WHAT IS EXPECTED: Write out the whole listing again, exactly.

PROVIDED MATERIAL:
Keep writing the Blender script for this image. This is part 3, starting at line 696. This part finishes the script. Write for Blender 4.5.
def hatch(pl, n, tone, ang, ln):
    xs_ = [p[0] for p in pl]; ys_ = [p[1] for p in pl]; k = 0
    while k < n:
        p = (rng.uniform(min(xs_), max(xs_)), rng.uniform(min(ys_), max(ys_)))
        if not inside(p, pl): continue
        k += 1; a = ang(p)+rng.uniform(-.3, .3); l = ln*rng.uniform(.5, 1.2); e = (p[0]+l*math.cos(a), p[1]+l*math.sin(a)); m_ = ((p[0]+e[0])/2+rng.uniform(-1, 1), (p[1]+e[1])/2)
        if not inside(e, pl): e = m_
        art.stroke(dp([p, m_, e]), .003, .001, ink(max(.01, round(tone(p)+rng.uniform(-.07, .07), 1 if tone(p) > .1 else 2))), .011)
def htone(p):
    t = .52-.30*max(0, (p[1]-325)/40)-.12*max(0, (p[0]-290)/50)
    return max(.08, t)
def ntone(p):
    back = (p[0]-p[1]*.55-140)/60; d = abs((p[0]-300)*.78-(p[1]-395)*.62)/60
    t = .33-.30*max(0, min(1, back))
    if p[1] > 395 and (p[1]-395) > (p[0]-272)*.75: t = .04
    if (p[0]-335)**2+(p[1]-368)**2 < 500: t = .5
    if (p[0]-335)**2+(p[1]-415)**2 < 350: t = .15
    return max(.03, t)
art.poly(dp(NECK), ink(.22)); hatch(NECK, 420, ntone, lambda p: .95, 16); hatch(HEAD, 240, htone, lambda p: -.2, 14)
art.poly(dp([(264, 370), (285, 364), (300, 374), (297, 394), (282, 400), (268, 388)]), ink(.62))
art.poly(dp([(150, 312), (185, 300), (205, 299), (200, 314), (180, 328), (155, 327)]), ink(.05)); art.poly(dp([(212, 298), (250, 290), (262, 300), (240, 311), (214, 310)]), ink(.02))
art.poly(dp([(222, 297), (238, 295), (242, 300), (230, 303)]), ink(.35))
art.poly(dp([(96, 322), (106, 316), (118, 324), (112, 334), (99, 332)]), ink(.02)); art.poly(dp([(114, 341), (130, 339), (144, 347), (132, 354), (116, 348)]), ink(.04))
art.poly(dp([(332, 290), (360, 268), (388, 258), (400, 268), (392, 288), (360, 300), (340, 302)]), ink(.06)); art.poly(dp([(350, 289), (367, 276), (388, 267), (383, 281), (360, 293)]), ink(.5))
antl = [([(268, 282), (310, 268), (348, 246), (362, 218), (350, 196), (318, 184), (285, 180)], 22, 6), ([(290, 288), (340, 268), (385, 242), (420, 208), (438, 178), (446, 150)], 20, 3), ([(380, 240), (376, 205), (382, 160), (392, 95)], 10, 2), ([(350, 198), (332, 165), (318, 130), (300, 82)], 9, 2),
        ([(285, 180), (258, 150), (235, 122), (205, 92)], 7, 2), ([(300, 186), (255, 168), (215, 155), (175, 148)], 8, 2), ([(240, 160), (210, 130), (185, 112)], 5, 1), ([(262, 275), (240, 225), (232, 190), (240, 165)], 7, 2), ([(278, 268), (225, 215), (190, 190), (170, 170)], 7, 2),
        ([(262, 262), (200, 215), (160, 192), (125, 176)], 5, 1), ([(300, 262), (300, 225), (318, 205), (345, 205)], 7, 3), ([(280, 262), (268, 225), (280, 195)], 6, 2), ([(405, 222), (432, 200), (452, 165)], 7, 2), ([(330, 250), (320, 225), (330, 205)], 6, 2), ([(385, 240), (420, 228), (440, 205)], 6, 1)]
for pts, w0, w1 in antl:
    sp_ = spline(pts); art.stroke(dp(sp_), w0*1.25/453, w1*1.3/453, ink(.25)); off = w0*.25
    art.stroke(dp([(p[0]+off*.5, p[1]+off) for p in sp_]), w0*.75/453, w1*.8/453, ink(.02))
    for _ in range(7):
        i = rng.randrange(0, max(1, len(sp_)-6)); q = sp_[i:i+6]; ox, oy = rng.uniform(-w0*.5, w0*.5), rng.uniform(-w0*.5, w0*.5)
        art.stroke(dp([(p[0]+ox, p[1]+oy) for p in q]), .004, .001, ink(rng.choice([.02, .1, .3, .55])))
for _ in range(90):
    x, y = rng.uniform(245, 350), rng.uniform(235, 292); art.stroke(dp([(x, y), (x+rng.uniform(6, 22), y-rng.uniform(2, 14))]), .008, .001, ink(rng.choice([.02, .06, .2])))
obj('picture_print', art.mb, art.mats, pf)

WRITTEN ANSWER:
Keep writing the Blender script for this image. This is part 3, starting at line 696. This part finishes the script. Write for Blender 4.5.
def hatch(pl, n, tone, ang, ln):
    xs_ = [p[0] for p in pl]; ys_ = [p[1] for p in pl]; k = 0
    while k < n:
        p = (rng.uniform(min(xs_), max(xs_)), rng.uniform(min(ys_), max(ys_)))
        if not inside(p, pl): continue
        k += 1; a = ang(p)+rng.uniform(-.3, .3); l = ln*rng.uniform(.5, 1.2); e = (p[0]+l*math.cos(a), p[1]+l*math.sin(a)); m_ = ((p[0]+e[0])/2+rng.uniform(-1, 1), (p[1]+e[1])/2)
        if not inside(e, pl): e = m_
        art.stroke(dp([p, m_, e]), .003, .001, ink(max(.01, round(tone(p)+rng.uniform(-.07, .07), 1 if tone(p) > .1 else 2))), .011)
def htone(p):
    t = .52-.30*max(0, (p[1]-325)/40)-.12*max(0, (p[0]-290)/50)
    return max(.08, t)
def ntone(p):
    back = (p[0]-p[1]*.55-140)/60; d = abs((p[0]-300)*.78-(p[1]-395)*.62)/60
    t = .33-.30*max(0, min(1, back))
    if p[1] > 395 and (p[1]-395) > (p[0]-272)*.75: t = .04
    if (p[0]-335)**2+(p[1]-368)**2 < 500: t = .5
    if (p[0]-335)**2+(p[1]-415)**2 < 350: t = .15
    return max(.03, t)
art.poly(dp(NECK), ink(.22)); hatch(NECK, 420, ntone, lambda p: .95, 16); hatch(HEAD, 240, htone, lambda p: -.2, 14)
art.poly(dp([(264, 370), (285, 364), (300, 374), (297, 394), (282, 400), (268, 388)]), ink(.62))
art.poly(dp([(150, 312), (185, 300), (205, 299), (200, 314), (180, 328), (155, 327)]), ink(.05)); art.poly(dp([(212, 298), (250, 290), (262, 300), (240, 311), (214, 310)]), ink(.02))
art.poly(dp([(222, 297), (238, 295), (242, 300), (230, 303)]), ink(.35))
art.poly(dp([(96, 322), (106, 316), (118, 324), (112, 334), (99, 332)]), ink(.02)); art.poly(dp([(114, 341), (130, 339), (144, 347), (132, 354), (116, 348)]), ink(.04))
art.poly(dp([(332, 290), (360, 268), (388, 258), (400, 268), (392, 288), (360, 300), (340, 302)]), ink(.06)); art.poly(dp([(350, 289), (367, 276), (388, 267), (383, 281), (360, 293)]), ink(.5))
antl = [([(268, 282), (310, 268), (348, 246), (362, 218), (350, 196), (318, 184), (285, 180)], 22, 6), ([(290, 288), (340, 268), (385, 242), (420, 208), (438, 178), (446, 150)], 20, 3), ([(380, 240), (376, 205), (382, 160), (392, 95)], 10, 2), ([(350, 198), (332, 165), (318, 130), (300, 82)], 9, 2),
        ([(285, 180), (258, 150), (235, 122), (205, 92)], 7, 2), ([(300, 186), (255, 168), (215, 155), (175, 148)], 8, 2), ([(240, 160), (210, 130), (185, 112)], 5, 1), ([(262, 275), (240, 225), (232, 190), (240, 165)], 7, 2), ([(278, 268), (225, 215), (190, 190), (170, 170)], 7, 2),
        ([(262, 262), (200, 215), (160, 192), (125, 176)], 5, 1), ([(300, 262), (300, 225), (318, 205), (345, 205)], 7, 3), ([(280, 262), (268, 225), (280, 195)], 6, 2), ([(405, 222), (432, 200), (452, 165)], 7, 2), ([(330, 250), (320, 225), (330, 205)], 6, 2), ([(385, 240), (420, 228), (440, 205)], 6, 1)]
for pts, w0, w1 in antl:
    sp_ = spline(pts); art.stroke(dp(sp_), w0*1.25/453, w1*1.3/453, ink(.25)); off = w0*.25
    art.stroke(dp([(p[0]+off*.5, p[1]+off) for p in sp_]), w0*.75/453, w1*.8/453, ink(.02))
    for _ in range(7):
        i = rng.randrange(0, max(1, len(sp_)-6)); q = sp_[i:i+6]; ox, oy = rng.uniform(-w0*.5, w0*.5), rng.uniform(-w0*.5, w0*.5)
        art.stroke(dp([(p[0]+ox, p[1]+oy) for p in q]), .004, .001, ink(rng.choice([.02, .1, .3, .55])))
for _ in range(90):
    x, y = rng.uniform(245, 350), rng.uniform(235, 292); art.stroke(dp([(x, y), (x+rng.uniform(6, 22), y-rng.uniform(2, 14))]), .008, .001, ink(rng.choice([.02, .06, .2])))
obj('picture_print', art.mb, art.mats, pf)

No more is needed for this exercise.